Mojo, being a systems-level language, has a restriction that most dependently-typed languages don’t, that all type evaluation has to happen before the program can run. This might make it more accurate to call the type system “a weird cousin of dependent types”. If you were to write code in the parameter domain, for instance a DependentBool[value: Bool]
type, you should be able to write the example you proposed once some more type system work is done to handle type refinement. It’s important to note that Mojo’s type system is still a work in progress, so it is more limited than it is planned to be, and that catching up to Rust as far as affine type capabilities are concerned (impl
/extension
, where
/requires
, etc) is likely going to take priority over some of the more exotic capabilities of dependent types since people know what those capabilities are and know both that they want them and how to use them.
There isn’t a lot of information about dependent types in Mojo because all most people care about is “better than Rust”. Feel free to ask more questions since a lot of the other language nerds in the community (and at Modular) like to discuss some of the more theoretical aspects of the language. For the most part, all of us have to yield to the practical side and say that dependent types are in service to making the language faster or safer, which means that since the example you have of being able to manipulate the return type of a function using an if statement can be accomplished using function overloading (1), it’s lower priority to make if statements in that position work, since right now there isn’t a unifying type between String and Int in the language since we don’t expose the “type type” in the language yet. This means that the ternary expression, which requires that both brances be the same type, blows up.
There will be ways to, at fairly substantial performance cost, “lift” a runtime type to the parameter domain, but it’s effectively a large switch statement with cases for each value of the type. Unlike other languages with dependent types, it is somewhat accurate to say that Mojo’s will “stop working” once you are done compiling, since Mojo cannot afford the performance penalties that Lean and other “true dependent” languages accept in exchange for that capability. However, if you evaluate that function at compile time instead, yes it should be doable to have that capability. For the most part, I would expect Lean-like capabilities for things which can be fully evaluated at compile time, since we have an interpreter there similar to what Lean has, and things which depend on runtime data will have restricted capabilities. For Sigma and Pi types in particular, I don’t know enough type theory to speak to that, so I’ll tag in @sora .

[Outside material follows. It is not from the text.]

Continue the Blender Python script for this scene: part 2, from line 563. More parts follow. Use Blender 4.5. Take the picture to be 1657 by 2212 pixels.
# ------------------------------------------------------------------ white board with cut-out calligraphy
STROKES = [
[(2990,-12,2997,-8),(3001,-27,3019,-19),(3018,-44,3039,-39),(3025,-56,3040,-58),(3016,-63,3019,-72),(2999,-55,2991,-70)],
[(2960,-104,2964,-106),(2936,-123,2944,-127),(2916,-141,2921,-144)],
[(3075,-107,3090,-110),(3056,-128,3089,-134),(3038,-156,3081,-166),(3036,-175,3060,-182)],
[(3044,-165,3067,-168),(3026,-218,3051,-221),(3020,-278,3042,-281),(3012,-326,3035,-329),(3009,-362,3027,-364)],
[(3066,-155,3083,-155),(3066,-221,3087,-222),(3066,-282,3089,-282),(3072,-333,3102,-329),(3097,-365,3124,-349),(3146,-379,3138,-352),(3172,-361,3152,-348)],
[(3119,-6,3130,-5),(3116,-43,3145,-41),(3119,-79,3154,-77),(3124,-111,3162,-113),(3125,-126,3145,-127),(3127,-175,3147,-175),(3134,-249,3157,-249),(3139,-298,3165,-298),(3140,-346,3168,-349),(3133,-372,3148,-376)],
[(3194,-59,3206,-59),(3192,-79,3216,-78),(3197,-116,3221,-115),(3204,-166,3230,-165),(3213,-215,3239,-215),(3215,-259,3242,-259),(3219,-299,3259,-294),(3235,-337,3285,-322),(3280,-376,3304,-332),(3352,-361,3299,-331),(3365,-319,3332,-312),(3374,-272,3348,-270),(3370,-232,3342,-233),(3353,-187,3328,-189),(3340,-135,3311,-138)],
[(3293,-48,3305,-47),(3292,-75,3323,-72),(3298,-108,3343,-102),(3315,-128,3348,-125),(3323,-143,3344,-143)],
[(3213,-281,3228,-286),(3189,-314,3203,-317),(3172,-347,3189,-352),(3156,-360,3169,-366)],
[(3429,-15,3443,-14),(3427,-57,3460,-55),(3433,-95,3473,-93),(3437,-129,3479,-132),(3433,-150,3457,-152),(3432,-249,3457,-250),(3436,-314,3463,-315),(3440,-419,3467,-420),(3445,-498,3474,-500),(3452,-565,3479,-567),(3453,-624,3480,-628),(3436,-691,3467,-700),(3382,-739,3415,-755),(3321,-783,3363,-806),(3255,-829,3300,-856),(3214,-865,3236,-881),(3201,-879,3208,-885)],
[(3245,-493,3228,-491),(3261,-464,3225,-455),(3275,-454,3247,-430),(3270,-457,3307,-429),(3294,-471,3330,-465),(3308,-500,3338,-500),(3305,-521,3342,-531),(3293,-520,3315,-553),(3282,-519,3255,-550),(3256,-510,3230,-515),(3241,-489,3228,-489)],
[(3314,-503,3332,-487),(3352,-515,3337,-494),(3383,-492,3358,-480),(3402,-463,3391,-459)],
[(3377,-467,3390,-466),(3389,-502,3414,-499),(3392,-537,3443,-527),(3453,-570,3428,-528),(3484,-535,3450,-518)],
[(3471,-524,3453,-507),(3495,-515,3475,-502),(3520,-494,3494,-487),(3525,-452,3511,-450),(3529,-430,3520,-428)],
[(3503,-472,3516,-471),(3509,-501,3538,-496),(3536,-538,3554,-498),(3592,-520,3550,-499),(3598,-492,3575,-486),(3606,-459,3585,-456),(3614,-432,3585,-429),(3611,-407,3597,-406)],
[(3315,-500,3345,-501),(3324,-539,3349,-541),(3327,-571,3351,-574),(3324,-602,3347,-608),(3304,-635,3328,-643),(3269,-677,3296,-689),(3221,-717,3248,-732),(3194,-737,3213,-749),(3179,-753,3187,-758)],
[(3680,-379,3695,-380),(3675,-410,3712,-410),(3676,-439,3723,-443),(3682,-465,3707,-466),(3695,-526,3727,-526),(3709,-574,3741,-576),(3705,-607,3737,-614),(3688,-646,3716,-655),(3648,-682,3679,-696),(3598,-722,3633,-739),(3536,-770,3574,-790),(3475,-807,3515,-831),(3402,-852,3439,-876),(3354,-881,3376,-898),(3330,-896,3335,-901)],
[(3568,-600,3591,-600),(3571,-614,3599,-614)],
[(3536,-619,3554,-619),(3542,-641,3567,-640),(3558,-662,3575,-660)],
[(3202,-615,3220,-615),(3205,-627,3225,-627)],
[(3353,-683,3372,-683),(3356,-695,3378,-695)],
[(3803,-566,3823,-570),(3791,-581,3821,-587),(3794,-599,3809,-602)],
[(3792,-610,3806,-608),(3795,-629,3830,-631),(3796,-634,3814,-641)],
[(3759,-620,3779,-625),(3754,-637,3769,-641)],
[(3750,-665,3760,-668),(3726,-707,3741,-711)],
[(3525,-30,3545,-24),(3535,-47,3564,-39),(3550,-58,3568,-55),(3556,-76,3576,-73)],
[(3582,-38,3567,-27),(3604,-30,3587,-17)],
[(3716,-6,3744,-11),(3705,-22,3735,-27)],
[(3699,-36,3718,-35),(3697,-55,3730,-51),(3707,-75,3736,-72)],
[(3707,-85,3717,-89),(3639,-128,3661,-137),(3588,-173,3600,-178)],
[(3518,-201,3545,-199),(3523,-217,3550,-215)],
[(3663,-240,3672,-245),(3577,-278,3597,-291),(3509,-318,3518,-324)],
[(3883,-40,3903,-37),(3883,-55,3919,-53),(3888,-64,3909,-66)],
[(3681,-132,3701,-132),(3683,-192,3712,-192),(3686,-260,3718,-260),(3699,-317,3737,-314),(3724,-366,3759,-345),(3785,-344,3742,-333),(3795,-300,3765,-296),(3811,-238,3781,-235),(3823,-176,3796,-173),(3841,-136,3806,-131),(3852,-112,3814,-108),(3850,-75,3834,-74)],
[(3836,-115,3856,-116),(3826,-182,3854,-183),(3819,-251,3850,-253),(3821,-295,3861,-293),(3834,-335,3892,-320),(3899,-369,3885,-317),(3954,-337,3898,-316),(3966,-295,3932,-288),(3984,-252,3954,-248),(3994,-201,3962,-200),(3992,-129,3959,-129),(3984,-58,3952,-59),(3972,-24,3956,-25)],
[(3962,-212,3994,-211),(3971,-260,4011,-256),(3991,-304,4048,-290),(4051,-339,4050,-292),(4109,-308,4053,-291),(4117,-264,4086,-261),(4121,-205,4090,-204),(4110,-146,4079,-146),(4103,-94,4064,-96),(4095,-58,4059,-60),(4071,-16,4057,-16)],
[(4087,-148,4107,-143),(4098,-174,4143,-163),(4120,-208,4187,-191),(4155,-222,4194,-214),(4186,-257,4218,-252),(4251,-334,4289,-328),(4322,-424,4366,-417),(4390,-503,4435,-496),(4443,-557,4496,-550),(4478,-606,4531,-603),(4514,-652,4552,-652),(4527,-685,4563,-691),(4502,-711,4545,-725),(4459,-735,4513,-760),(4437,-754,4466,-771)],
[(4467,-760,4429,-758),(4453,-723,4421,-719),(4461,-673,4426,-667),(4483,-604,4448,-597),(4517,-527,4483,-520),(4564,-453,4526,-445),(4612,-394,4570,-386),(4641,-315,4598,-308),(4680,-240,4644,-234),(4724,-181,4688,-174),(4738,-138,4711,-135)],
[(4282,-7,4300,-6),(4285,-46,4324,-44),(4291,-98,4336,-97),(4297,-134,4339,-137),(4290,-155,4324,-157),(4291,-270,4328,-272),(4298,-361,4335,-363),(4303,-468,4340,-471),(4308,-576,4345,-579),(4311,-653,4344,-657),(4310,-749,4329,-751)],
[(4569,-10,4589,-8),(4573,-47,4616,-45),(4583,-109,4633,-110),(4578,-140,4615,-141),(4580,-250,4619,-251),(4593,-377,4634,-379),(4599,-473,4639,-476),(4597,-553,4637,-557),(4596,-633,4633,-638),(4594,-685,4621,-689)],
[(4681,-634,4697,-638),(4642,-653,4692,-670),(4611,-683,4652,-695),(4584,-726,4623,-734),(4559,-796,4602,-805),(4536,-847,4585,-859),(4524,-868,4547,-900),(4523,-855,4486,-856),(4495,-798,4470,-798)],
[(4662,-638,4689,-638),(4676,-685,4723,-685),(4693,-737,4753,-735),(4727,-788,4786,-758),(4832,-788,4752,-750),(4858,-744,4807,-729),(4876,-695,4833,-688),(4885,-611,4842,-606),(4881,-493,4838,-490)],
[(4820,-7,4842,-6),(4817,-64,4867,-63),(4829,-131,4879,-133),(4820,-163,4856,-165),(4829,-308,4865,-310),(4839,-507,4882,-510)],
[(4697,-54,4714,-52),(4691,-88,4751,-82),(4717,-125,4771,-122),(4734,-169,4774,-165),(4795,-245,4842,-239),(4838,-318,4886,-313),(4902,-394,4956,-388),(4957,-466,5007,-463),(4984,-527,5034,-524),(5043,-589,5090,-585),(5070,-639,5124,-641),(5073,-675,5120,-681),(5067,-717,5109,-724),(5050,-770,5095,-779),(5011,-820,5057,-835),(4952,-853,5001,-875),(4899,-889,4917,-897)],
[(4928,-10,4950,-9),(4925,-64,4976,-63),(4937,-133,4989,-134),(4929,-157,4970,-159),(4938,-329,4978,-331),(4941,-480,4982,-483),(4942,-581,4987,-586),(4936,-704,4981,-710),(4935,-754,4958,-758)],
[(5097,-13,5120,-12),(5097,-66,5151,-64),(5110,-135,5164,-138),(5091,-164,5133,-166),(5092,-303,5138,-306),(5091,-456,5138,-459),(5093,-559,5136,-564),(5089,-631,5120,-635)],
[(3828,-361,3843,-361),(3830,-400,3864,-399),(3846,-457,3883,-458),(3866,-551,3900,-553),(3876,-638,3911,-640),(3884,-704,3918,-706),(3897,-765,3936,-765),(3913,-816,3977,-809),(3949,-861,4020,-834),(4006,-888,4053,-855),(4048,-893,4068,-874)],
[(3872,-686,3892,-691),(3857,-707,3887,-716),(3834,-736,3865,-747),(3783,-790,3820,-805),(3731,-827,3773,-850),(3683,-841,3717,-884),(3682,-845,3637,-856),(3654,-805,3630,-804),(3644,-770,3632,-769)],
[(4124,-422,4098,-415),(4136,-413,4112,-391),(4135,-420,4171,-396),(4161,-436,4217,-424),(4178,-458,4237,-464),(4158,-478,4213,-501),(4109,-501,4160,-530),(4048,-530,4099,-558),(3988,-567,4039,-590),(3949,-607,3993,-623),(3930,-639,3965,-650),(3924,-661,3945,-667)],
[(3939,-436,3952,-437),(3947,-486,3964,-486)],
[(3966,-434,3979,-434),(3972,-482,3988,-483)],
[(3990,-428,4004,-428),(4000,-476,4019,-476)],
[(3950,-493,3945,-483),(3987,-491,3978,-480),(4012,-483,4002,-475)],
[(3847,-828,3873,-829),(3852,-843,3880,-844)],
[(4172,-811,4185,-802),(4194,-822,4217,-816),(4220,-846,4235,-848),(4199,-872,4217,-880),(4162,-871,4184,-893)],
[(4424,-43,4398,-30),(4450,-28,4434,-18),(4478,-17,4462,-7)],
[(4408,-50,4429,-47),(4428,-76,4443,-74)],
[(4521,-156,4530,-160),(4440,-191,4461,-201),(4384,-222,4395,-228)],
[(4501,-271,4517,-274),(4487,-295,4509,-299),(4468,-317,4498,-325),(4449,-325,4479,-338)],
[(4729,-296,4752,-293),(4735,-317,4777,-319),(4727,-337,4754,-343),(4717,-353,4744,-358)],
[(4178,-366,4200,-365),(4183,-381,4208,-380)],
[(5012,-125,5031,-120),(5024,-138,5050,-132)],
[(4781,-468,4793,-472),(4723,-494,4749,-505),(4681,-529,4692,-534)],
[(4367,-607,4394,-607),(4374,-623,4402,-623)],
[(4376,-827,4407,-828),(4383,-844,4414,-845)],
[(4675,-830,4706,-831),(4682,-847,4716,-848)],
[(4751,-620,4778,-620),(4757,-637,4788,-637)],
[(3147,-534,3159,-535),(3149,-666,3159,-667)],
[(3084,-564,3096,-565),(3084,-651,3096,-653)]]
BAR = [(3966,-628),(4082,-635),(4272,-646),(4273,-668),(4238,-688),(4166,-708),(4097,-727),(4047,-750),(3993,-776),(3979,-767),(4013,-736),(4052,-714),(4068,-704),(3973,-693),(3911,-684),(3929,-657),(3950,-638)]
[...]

Yes, Mojo is lacking proper sum types. Everyone working on the language is VERY aware of a desire for this thanks to Rust showing the programming community at large how useful they are. We have Optional
, which stores a boolean tag, and Variant
, which is a poor man’s sum type that works fine so long as you don’t need 2 names for the same type (ex: 2 named integers). If you need that, you’ll need to newtype so it’s a set of types again.
As for how to implement that extra function in Mojo, you can’t because Mojo will require you to actually build the infinite length List
. If you’re fine with a lazy construct then the same tricks as Scala uses, where you capture a closure to generate the nth member of the list or a generator that yields members, will work.